Aim of the exercise | Leave out the pictures and reproduce all of the data exactly.

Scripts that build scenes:
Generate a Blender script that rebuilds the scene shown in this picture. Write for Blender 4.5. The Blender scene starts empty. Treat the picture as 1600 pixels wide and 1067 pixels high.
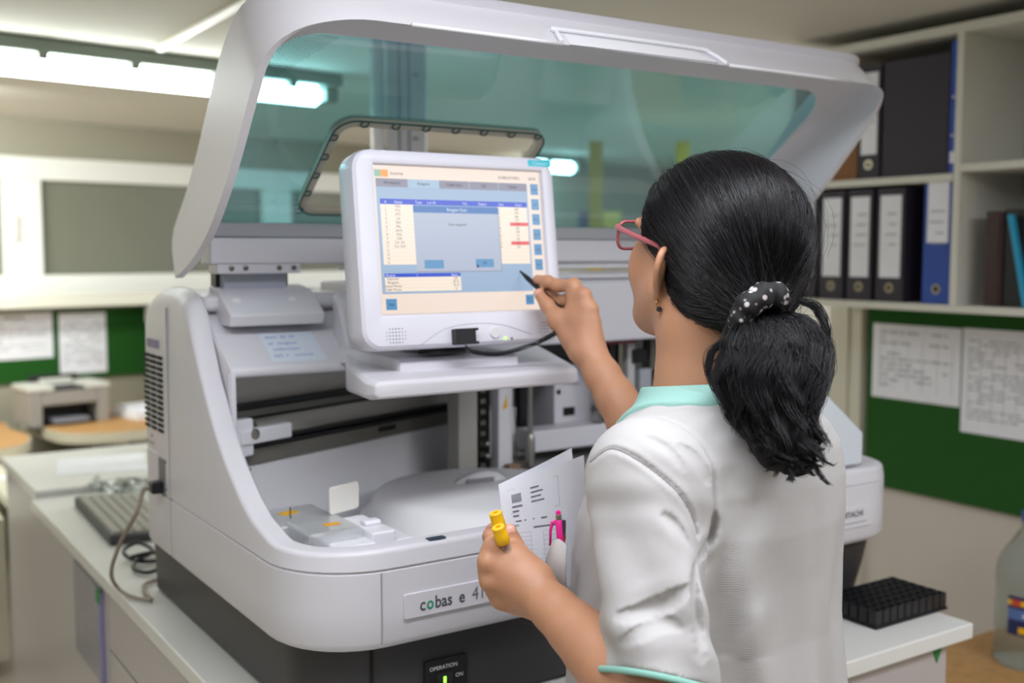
import bpy, bmesh, math, random, os
import numpy as np
from mathutils import Vector, Matrix
random.seed(7); rng = np.random.default_rng(7)
scn = bpy.context.scene
COL = scn.collection

# ---------------------------------------------------------------- camera
FPX = 1695.0; YAW = math.radians(33.4); PIT = math.radians(4.8)
CAM = np.array([-0.539, -1.322, 1.50])
FW = np.array([math.sin(YAW)*math.cos(PIT), math.cos(YAW)*math.cos(PIT), -math.sin(PIT)])
RT = np.array([math.cos(YAW), -math.sin(YAW), 0.0]); UP = np.cross(RT, FW)
def ray(px, py): return FW + RT*((px-800)/FPX) - UP*((py-533.5)/FPX)
def V(px, py, d):                       # point at photo position, d metres deep
    return CAM + ray(px, py)*d
def A(px, py, ax, val):                 # the same, on an axis-aligned plane
    i = 'xyz'.index(ax); r = ray(px, py); return CAM + r*((val-CAM[i])/r[i])
cam = bpy.data.cameras.new('camera'); camo = bpy.data.objects.new('camera', cam); COL.objects.link(camo)
cam.sensor_width = 36; cam.lens = FPX*36/1600
camo.matrix_world = Matrix(((RT[0], UP[0], -FW[0], CAM[0]), (RT[1], UP[1], -FW[1], CAM[1]), (RT[2], UP[2], -FW[2], CAM[2]), (0, 0, 0, 1)))
cam.dof.use_dof = True; cam.dof.focus_distance = 1.36; cam.dof.aperture_fstop = 3.2; cam.clip_start = 0.02
scn.camera = camo

# ---------------------------------------------------------------- light
w = bpy.data.worlds.new('world'); scn.world = w; w.use_nodes = True
w.node_tree.nodes['Background'].inputs[0].default_value = (0.80, 0.84, 0.95, 1)
w.node_tree.nodes['Background'].inputs[1].default_value = 0.6
def area(name, loc, sx, sy, power, col, rot=(0, 0, 0)):
    l = bpy.data.lights.new(name, 'AREA'); l.shape = 'RECTANGLE'; l.size = sx; l.size_y = sy
    l.energy = power; l.color = col
    o = bpy.data.objects.new(name, l); o.location = loc; o.rotation_euler = rot; COL.objects.link(o); return o
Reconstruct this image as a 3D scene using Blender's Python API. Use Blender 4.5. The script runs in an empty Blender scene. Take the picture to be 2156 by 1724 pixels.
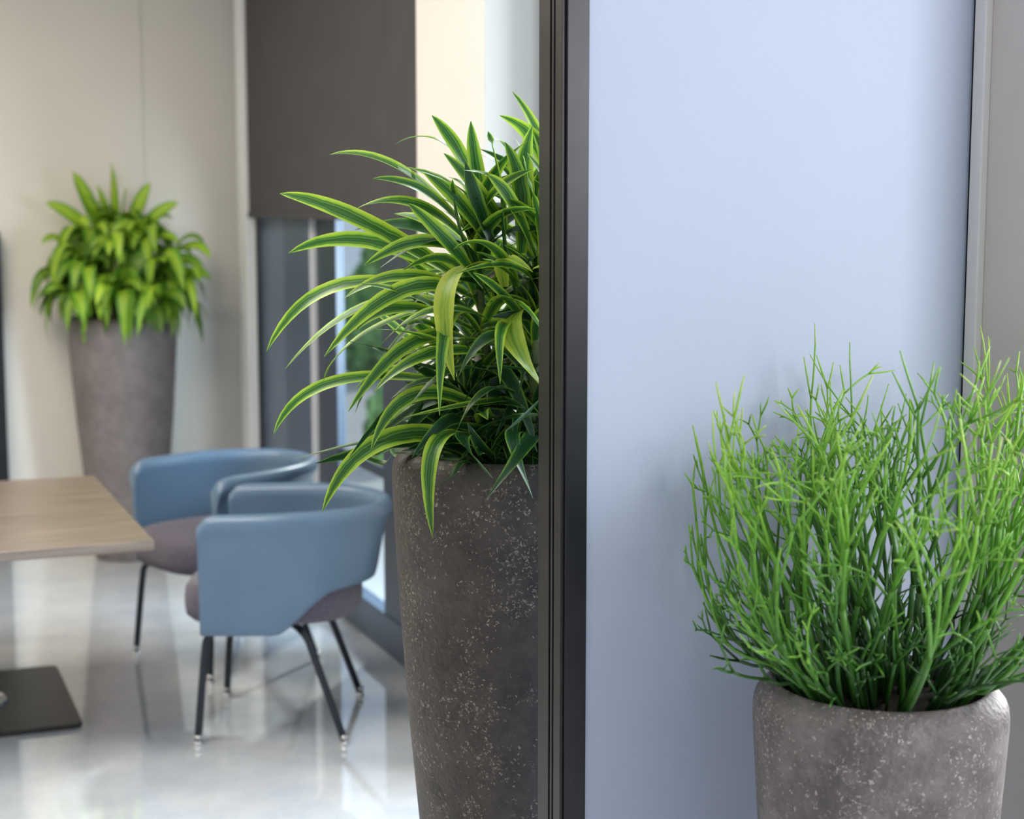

Response to the task |
Generate a Blender script that rebuilds the scene shown in this picture. Write for Blender 4.5. The Blender scene starts empty. Treat the picture as 1600 pixels wide and 1067 pixels high.
import bpy, bmesh, math, random, os
import numpy as np
from mathutils import Vector, Matrix
random.seed(7); rng = np.random.default_rng(7)
scn = bpy.context.scene
COL = scn.collection

# ---------------------------------------------------------------- camera
FPX = 1695.0; YAW = math.radians(33.4); PIT = math.radians(4.8)
CAM = np.array([-0.539, -1.322, 1.50])
FW = np.array([math.sin(YAW)*math.cos(PIT), math.cos(YAW)*math.cos(PIT), -math.sin(PIT)])
RT = np.array([math.cos(YAW), -math.sin(YAW), 0.0]); UP = np.cross(RT, FW)
def ray(px, py): return FW + RT*((px-800)/FPX) - UP*((py-533.5)/FPX)
def V(px, py, d):                       # point at photo position, d metres deep
    return CAM + ray(px, py)*d
def A(px, py, ax, val):                 # the same, on an axis-aligned plane
    i = 'xyz'.index(ax); r = ray(px, py); return CAM + r*((val-CAM[i])/r[i])
cam = bpy.data.cameras.new('camera'); camo = bpy.data.objects.new('camera', cam); COL.objects.link(camo)
cam.sensor_width = 36; cam.lens = FPX*36/1600
camo.matrix_world = Matrix(((RT[0], UP[0], -FW[0], CAM[0]), (RT[1], UP[1], -FW[1], CAM[1]), (RT[2], UP[2], -FW[2], CAM[2]), (0, 0, 0, 1)))
cam.dof.use_dof = True; cam.dof.focus_distance = 1.36; cam.dof.aperture_fstop = 3.2; cam.clip_start = 0.02
scn.camera = camo

# ---------------------------------------------------------------- light
w = bpy.data.worlds.new('world'); scn.world = w; w.use_nodes = True
w.node_tree.nodes['Background'].inputs[0].default_value = (0.80, 0.84, 0.95, 1)
w.node_tree.nodes['Background'].inputs[1].default_value = 0.6
def area(name, loc, sx, sy, power, col, rot=(0, 0, 0)):
    l = bpy.data.lights.new(name, 'AREA'); l.shape = 'RECTANGLE'; l.size = sx; l.size_y = sy
    l.energy = power; l.color = col
    o = bpy.data.objects.new(name, l); o.location = loc; o.rotation_euler = rot; COL.objects.link(o); return o
Reconstruct this image as a 3D scene using Blender's Python API. Use Blender 4.5. The script runs in an empty Blender scene. Take the picture to be 2156 by 1724 pixels.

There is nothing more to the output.